Over the years, I’d developed strong defenses to cope with things like polygamy and general sexism and and anti-gay sentiments and dubious historical claims and so on and so forth. But I didn’t have any kind of defense against the experience of finding happiness somewhere else. That was completely and utterly unexpected. I started going to Episcopal church last spring on a whim—I was in a period of inactivity, but as I said, I’d been through so many periods of inactivity in my life that I was sure it was just a phase and eventually I’d be back. And this wasn’t even close to my first time going to Episcopal church (I actually lived in an Episcopal dorm for five years when I was in grad school). But it clicked in a way that it never had, and somehow going to church turned into a highlight of my week, which was so completely weird that I could hardly wrap my mind around it. At the beginning, though, I was in a slightly manic phase, and I didn’t trust how much I loved it—I still just thought of it as something I was doing for fun. It wasn’t until I’d been going for quite a few months, and I wasn’t manic anymore, that I started to realize wow, this might be serious. It was the end of last February that this all started, and in the fifteen months between then and now, I have been to an Episcopal service every single Sunday. Not out of duty or obligation or a desire to be righteous, but simply because I would hate to miss it. It feeds me. My parish is not any sort of utopia; it’s full of complicated and sometimes difficult human beings who are struggling to figure out this community thing. My own experience in starting to be part of that community has not been entirely stress-free. And yet going to church still makes me really, really happy, sometimes to the point where I almost want to pinch myself to see if it’s real.

And of course if you read this blog, you know where the story has gone. I ended up getting baptized in January, right after Epiphany, and that was an amazing experience that I will never forget. I’m getting confirmed on Sunday, and I could not be happier about this decision. In the end, conversion was kind of a no-brainer for me; when you find something that speaks to you that deeply and powerfully, why wouldn’t you embrace it? I still stumble a little when people ask me what my religion is; I’m not used to answering anything other than Mormon. I never ever thought anything like this would happen to me. And yet here I am. Because while in the end I could endure all kinds of angst and questions and doubts, I couldn’t resist the pull of happiness.

12 comments

  1. I love this, Lynnette, and I’m so happy for you that you’ve found a church that’s really a welcoming home for you.

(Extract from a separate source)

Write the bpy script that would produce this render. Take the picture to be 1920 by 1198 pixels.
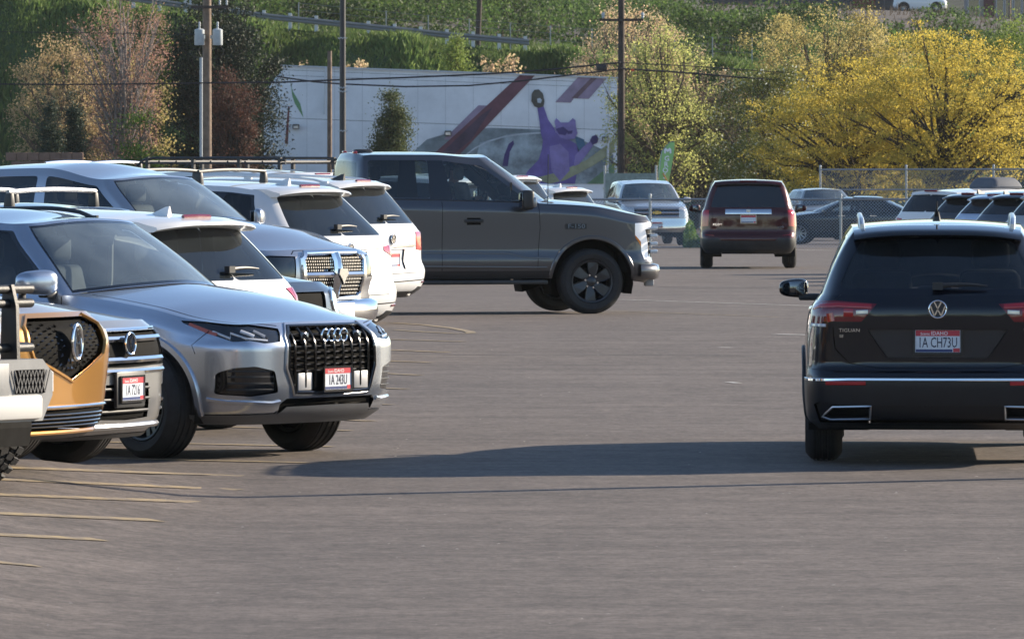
import bpy, bmesh, math, random
import numpy as np
from mathutils import Vector, Matrix
from mathutils.geometry import delaunay_2d_cdt

for o in list(bpy.data.objects):
    bpy.data.objects.remove(o)
SC = bpy.context.scene
COL = SC.collection
R = math.radians

# ------------------------------------------------------------------ camera, sky, sun, exposure
FPX, EYE, YH = 14000.0, 2.27, 250.0          # focal length in photo pixels, eye height, horizon row
cd = bpy.data.cameras.new('camera')
cam = bpy.data.objects.new('camera', cd)
COL.objects.link(cam)
cam.location = (0, 0, EYE)
cam.rotation_euler = (R(90), 0, 0)
cd.sensor_width = 36.0
cd.lens = 36.0 * FPX / 1920
cd.shift_y = -(599 - YH) / 1920
cd.clip_start, cd.clip_end = 1.0, 6000
cd.dof.use_dof = True
cd.dof.focus_distance = 66
cd.dof.aperture_fstop = 24
SC.camera = cam

SUN_AZ, SUN_EL = R(63.5), R(20.5)             # azimuth from +Y towards +X
world = bpy.data.worlds.new('World')
SC.world = world
world.use_nodes = True
wn = world.node_tree
sky = wn.nodes.new('ShaderNodeTexSky')
sky.sky_type = 'NISHITA'
sky.sun_disc = False
sky.altitude = 850
sky.sun_elevation = SUN_EL
sky.sun_rotation = SUN_AZ
sky.air_density, sky.dust_density, sky.ozone_density = 0.9, 0.35, 1.6
wn.links.new(sky.outputs[0], wn.nodes['Background'].inputs[0])
wn.nodes['Background'].inputs[1].default_value = 0.095
sl = bpy.data.lights.new('sun', 'SUN')
sl.energy = 4.6
sl.angle = R(0.55)
sl.color = (1.0, 0.86, 0.68)
sun = bpy.data.objects.new('sun', sl)
COL.objects.link(sun)
tosun = Vector((math.sin(SUN_AZ) * math.cos(SUN_EL), math.cos(SUN_AZ) * math.cos(SUN_EL), math.sin(SUN_EL)))
sun.rotation_euler = tosun.to_track_quat('Z', 'Y').to_euler()
vs = SC.view_settings
vs.view_transform = 'Standard'
vs.look = 'None'
vs.exposure = 1.17
vs.gamma = 1.0

# ------------------------------------------------------------------ ground height and pixel helpers
def gz(x, y):
    z = -0.0079 * max(0.0, y - 90.0)
    if x < -1.9 and y < 51:
        z += min(0.17, 0.13 * (-1.9 - x)) * min(1.0, (51 - y) / 2.5)
    return z
def unproj(px, py):
    d = FPX * EYE / max(py - YH, 1.0)
    for _ in range(40):
        x = (px - 960) / FPX * d
        d = 0.5 * d + 0.5 * FPX * (EYE - gz(x, d)) / (py - YH)
    return Vector(((px - 960) / FPX * d, d, gz((px - 960) / FPX * d, d)))
def at(px, py, d):                             # the point seen at a pixel, d metres away
    return Vector(((px - 960) / FPX * d, d, EYE + (YH - py) / FPX * d))

# ------------------------------------------------------------------ materials
MATS = {}
def mat(name, col, rough=0.5, metal=0.0, coat=0.0, emit=None, es=0.0, spec=0.5, noise=0.0, nscale=8.0, bump=0.0, bscale=60.0, trans=0.0, croug=0.03):
    if name in MATS: return MATS[name]
    m = bpy.data.materials.new(name)
    m.use_nodes = True
    nt = m.node_tree
    b = nt.nodes['Principled BSDF']
    b.inputs['Base Color'].default_value = (*col, 1)
    b.inputs['Roughness'].default_value = rough
    b.inputs['Metallic'].default_value = metal
    b.inputs['Coat Weight'].default_value = coat
    b.inputs['Coat Roughness'].default_value = croug
    b.inputs['Specular IOR Level'].default_value = spec
    if emit:
        b.inputs['Emission Color'].default_value = (*emit, 1)
        b.inputs['Emission Strength'].default_value = es
    if noise or bump:
        tc = nt.nodes.new('ShaderNodeTexCoord')
        n = nt.nodes.new('ShaderNodeTexNoise')
        n.inputs['Scale'].default_value = nscale
        n.inputs['Detail'].default_value = 6
        n.inputs['Roughness'].default_value = 0.65
        nt.links.new(tc.outputs['Object'], n.inputs['Vector'])
        if noise:
            mx = nt.nodes.new('ShaderNodeMixRGB')
            mx.inputs[1].default_value = (*[c * (1 - noise) for c in col], 1)
            mx.inputs[2].default_value = (*[min(1, c * (1 + noise)) for c in col], 1)
            cr = nt.nodes.new('ShaderNodeMapRange')
            cr.inputs[1].default_value = 0.3
            cr.inputs[2].default_value = 0.7
            nt.links.new(n.outputs[0], cr.inputs[0])
            nt.links.new(cr.outputs[0], mx.inputs[0])
            nt.links.new(mx.outputs[0], b.inputs['Base Color'])
        if bump:
            n2 = nt.nodes.new('ShaderNodeTexNoise')
            n2.inputs['Scale'].default_value = bscale
            n2.inputs['Detail'].default_value = 4
            nt.links.new(tc.outputs['Object'], n2.inputs['Vector'])
            bp = nt.nodes.new('ShaderNodeBump')
            bp.inputs['Strength'].default_value = bump
            bp.inputs['Distance'].default_value = 0.02
            nt.links.new(n2.outputs[0], bp.inputs['Height'])
            nt.links.new(bp.outputs[0], b.inputs['Normal'])
    MATS[name] = m
    return m
def paint(name, col, metal=0.0, rough=0.35, film=0.03):
    """car paint: base with fine flake and faint road film, clear coat above"""
    if name in MATS: return MATS[name]
    m = mat(name, col, rough, metal, 1.0, spec=0.15)
    nt = m.node_tree
    b = nt.nodes['Principled BSDF']
    tc = nt.nodes.new('ShaderNodeTexCoord')
    n = nt.nodes.new('ShaderNodeTexNoise')
    n.inputs['Scale'].default_value = 2.2
    n.inputs['Detail'].default_value = 8
    n.inputs['Roughness'].default_value = 0.7
    nt.links.new(tc.outputs['Object'], n.inputs['Vector'])
    mu = nt.nodes.new('ShaderNodeMapRange')       # thin uneven road film
    mu.inputs[1].default_value, mu.inputs[2].default_value = 0.4, 0.8
    mu.inputs[3].default_value, mu.inputs[4].default_value = 0.0, film
    nt.links.new(n.outputs[0], mu.inputs[0])
    mx = nt.nodes.new('ShaderNodeMixRGB')
    mx.inputs[1].default_value = (*col, 1)
    mx.inputs[2].default_value = (0.19, 0.17, 0.145, 1)
    nt.links.new(mu.outputs[0], mx.inputs[0])
    nt.links.new(mx.outputs[0], b.inputs['Base Color'])
    ra = nt.nodes.new('ShaderNodeMapRange')
    ra.inputs[3].default_value, ra.inputs[4].default_value = 0.02, 0.6
    nt.links.new(mu.outputs[0], ra.inputs[0])
    nt.links.new(ra.outputs[0], b.inputs['Coat Roughness'])
    return m
def glass(name, tint, rough=0.0, dust_sheen=0.05, ior=1.62):
    """window pane: tinted see-through with a Fresnel reflection"""
    if name in MATS: return MATS[name]
    m = bpy.data.materials.new(name)
    m.use_nodes = True
    nt = m.node_tree
    nt.nodes.clear()
    out = nt.nodes.new('ShaderNodeOutputMaterial')
    tr = nt.nodes.new('ShaderNodeBsdfTransparent')
    tr.inputs[0].default_value = (*tint, 1)
    gl = nt.nodes.new('ShaderNodeBsdfGlossy')
    gl.inputs['Roughness'].default_value = rough
    gl.inputs['Color'].default_value = (1, 1, 1, 1)
    fr = nt.nodes.new('ShaderNodeFresnel')
    fr.inputs[0].default_value = ior
    mx = nt.nodes.new('ShaderNodeMixShader')
    nt.links.new(fr.outputs[0], mx.inputs[0])
    nt.links.new(tr.outputs[0], mx.inputs[1])
    nt.links.new(gl.outputs[0], mx.inputs[2])
    df = nt.nodes.new('ShaderNodeBsdfDiffuse')      # dust film, tinted blue to paint in some sky reflection
    df.inputs[0].default_value = (0.42, 0.52, 0.58, 1)
    tc = nt.nodes.new('ShaderNodeTexCoord')
    n = nt.nodes.new('ShaderNodeTexNoise')
    n.inputs['Scale'].default_value = 2.5
    n.inputs['Detail'].default_value = 5
    nt.links.new(tc.outputs['Object'], n.inputs['Vector'])
    mr = nt.nodes.new('ShaderNodeMapRange')
    mr.inputs[1].default_value, mr.inputs[2].default_value = 0.3, 0.7
    mr.inputs[3].default_value, mr.inputs[4].default_value = dust_sheen * 0.6, dust_sheen * 1.4
    nt.links.new(n.outputs[0], mr.inputs[0])
    m2 = nt.nodes.new('ShaderNodeMixShader')
    nt.links.new(mr.outputs[0], m2.inputs[0])
    nt.links.new(mx.outputs[0], m2.inputs[1])
    nt.links.new(df.outputs[0], m2.inputs[2])
    nt.links.new(m2.outputs[0], out.inputs[0])
    MATS[name] = m
    return m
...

    This snippet of your post stuck out to me:

    “And it didn’t get started because I stumbled across something critical of the church. Rather, my questions and angst got sparked simply by my lived experience of attending church every week and observing the extent to which women were secondary.”

    This makes so much sense to me. I’ve sometimes seen it argued on the blogs that if a child or teen has feminism-related concerns with the Church, it must be because some wicked feminist has planted the ideas in their head. But your experience makes so much more sense to me. Nobody has to plant anything. All girls (and if they’re paying attention, boys) have to do is go to church and *see* women relegated to secondary roles if not outright ignored. It’s surprising to me that *more* girls don’t have feminist crises with the Church at very young ages.

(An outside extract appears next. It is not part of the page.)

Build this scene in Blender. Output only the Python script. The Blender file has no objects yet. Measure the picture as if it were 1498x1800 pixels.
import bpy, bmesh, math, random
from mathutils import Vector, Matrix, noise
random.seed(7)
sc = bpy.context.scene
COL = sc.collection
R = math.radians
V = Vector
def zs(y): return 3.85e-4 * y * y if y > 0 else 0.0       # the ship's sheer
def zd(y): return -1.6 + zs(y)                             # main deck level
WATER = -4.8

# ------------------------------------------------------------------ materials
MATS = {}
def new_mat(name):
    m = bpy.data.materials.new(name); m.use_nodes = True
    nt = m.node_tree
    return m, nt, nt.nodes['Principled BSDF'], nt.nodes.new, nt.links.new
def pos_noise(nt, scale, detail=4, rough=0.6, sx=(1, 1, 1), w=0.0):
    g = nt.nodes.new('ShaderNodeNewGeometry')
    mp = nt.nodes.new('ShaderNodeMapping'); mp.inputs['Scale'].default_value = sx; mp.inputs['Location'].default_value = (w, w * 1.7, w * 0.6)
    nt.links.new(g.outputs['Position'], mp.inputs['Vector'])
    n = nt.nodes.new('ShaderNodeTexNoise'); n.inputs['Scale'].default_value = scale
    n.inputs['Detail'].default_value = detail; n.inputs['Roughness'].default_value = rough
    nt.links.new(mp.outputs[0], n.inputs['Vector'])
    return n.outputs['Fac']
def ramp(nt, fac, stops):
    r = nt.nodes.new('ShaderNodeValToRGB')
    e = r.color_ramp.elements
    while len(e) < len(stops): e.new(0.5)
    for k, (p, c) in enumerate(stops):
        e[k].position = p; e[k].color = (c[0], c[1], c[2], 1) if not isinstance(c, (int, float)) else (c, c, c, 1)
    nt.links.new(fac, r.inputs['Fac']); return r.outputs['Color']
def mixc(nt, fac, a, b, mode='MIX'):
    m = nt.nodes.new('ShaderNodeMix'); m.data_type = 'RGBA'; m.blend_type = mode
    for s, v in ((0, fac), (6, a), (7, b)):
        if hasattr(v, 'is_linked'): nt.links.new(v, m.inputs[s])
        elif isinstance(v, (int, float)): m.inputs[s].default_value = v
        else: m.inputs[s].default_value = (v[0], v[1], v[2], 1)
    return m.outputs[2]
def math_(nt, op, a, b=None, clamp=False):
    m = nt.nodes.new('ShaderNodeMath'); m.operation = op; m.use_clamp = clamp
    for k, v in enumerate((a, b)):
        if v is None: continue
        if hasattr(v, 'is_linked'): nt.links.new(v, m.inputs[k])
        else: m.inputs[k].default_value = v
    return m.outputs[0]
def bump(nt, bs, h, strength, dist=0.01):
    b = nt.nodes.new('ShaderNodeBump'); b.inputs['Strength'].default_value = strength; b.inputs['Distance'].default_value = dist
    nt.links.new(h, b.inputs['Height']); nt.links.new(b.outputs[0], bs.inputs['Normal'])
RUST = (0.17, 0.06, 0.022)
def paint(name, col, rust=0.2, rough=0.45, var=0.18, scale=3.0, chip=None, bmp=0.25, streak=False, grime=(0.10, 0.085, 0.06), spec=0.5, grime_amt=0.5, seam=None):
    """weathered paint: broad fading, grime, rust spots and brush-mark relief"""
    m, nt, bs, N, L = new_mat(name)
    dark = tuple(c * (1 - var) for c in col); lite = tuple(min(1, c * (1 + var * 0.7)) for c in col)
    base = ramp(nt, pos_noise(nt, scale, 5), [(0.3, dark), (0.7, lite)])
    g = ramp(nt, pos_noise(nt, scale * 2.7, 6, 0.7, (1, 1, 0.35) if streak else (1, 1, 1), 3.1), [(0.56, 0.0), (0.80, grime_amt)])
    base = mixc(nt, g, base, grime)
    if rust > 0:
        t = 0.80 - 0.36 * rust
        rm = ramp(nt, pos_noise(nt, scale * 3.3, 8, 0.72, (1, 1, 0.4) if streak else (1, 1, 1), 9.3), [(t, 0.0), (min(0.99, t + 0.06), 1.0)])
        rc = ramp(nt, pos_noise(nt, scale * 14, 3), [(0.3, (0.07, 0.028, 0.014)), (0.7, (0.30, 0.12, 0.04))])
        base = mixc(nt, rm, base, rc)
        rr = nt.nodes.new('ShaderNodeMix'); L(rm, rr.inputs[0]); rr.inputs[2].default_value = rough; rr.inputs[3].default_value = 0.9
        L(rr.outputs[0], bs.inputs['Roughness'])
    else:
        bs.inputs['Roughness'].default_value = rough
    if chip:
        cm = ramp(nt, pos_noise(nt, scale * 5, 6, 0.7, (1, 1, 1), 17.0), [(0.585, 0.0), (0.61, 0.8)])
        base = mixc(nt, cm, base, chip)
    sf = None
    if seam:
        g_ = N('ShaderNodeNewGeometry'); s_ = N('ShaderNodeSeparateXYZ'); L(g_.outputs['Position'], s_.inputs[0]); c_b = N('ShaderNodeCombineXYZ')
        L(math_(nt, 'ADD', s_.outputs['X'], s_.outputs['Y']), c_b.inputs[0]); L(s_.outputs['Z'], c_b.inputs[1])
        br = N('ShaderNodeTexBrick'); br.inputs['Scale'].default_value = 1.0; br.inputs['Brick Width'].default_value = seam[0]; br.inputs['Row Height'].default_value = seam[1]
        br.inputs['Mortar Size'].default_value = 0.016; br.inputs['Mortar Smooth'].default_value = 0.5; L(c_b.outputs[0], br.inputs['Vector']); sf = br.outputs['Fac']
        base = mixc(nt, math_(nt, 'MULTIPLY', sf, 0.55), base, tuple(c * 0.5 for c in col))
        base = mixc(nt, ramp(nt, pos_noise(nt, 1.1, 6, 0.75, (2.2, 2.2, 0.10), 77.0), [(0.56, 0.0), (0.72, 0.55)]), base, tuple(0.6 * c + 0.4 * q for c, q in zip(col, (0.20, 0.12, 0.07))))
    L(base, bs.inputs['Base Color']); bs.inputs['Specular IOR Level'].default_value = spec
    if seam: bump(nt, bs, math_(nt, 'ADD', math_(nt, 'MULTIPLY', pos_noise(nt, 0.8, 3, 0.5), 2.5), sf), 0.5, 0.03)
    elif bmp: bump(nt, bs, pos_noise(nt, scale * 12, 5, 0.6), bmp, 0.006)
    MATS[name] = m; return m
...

  2. And He will raise you up on eagle’s wings,
    Bear you on the breath of dawn,
    Make you to shine like the sun,
    And hold you in the palm of His Hand.
    And hold you in the palm of His Hand.

  3. Can’t resist reading your news, vivid expressions, and obvious joy. Thank you for this update and blessings as your journey continues.

  4. I was so delighted to read this post, Lynnette! Thank you for sharing your joy with us. And it makes sense to me on so many levels why it can be far more compelling to walk toward something new and wonderful than to walk away from something old and deeply-rooted, even when that older something is complicated and messy and painful. I have been so thrilled to watch you find peace and delight in your new spiritual home.

  5. Ziff, thanks! And yes, it’s always made me roll my eyes when people have speculated that I only became a feminist because I was brainwashed by feminist ideology. I didn’t need to read a fancy book to notice what was right in front of me.

    Katie L, thank you. (As you’ve followed your own path with some similar elements, I think, I’ve enjoyed hearing your perspective.)

    Vajra, lovely. Quite randomly, I heard that song in a Catholic mass last year, and it really moved me.

    Cody Hatch, thanks! I’ve enjoyed seeing your journey as well.

    wreddyornot, I’m so glad to hear that you’ve found my news irresistible in a good way. Thanks for the good wishes.

    Galdralag,

    it can be far more compelling to walk toward something new and wonderful than to walk away from something old and deeply-rooted, even when that older something is complicated and messy and painful.

    Yes, exactly. Very well put. Thank you so much for your support and enthusiasm throughout all of this.

  6. I am deeply happy for you. I am deeply heartbroken at the same time. Not because of your loss of the church, but of the church’s loss of you. As a distant, generally silent, but long time observer of your postsposts, I’ve long admired the example of long suffering and faith. I had hoped you’d be with us long enough to see that faith reciprocated..

    Again, sincerely happy for you, and hope that one day our people can create a place of unbridled happiness for all our faithful saints.

    All that said, I look forward to hearing about your walk.

  7. Leonard R., I can hear that. A couple of other people in my life have expressed similar feelings about the situation, and I’ve been touched by the caring I hear in what you and they are saying. I’ve been giddy enough about the whole thing (oooh, shiny new church!) that I haven’t always attended to the other half of the coin, which is that I never had this sort of experience in Mormonism, despite trying for such much of my life to make it work, and there’s some sadness to that. Thanks for both the honesty and the support.

  8. I really loved this and I am so happy for you. I feel that I have found a similar happiness to what you describe in the Mormon church… but not for a long time. I hope I will find it again.

    FWIW I was also a strident pint-sized feminist; my mother swears I found it by myself, rifling through the scriptures and hymn book angrily saying where-are-all-the-women?!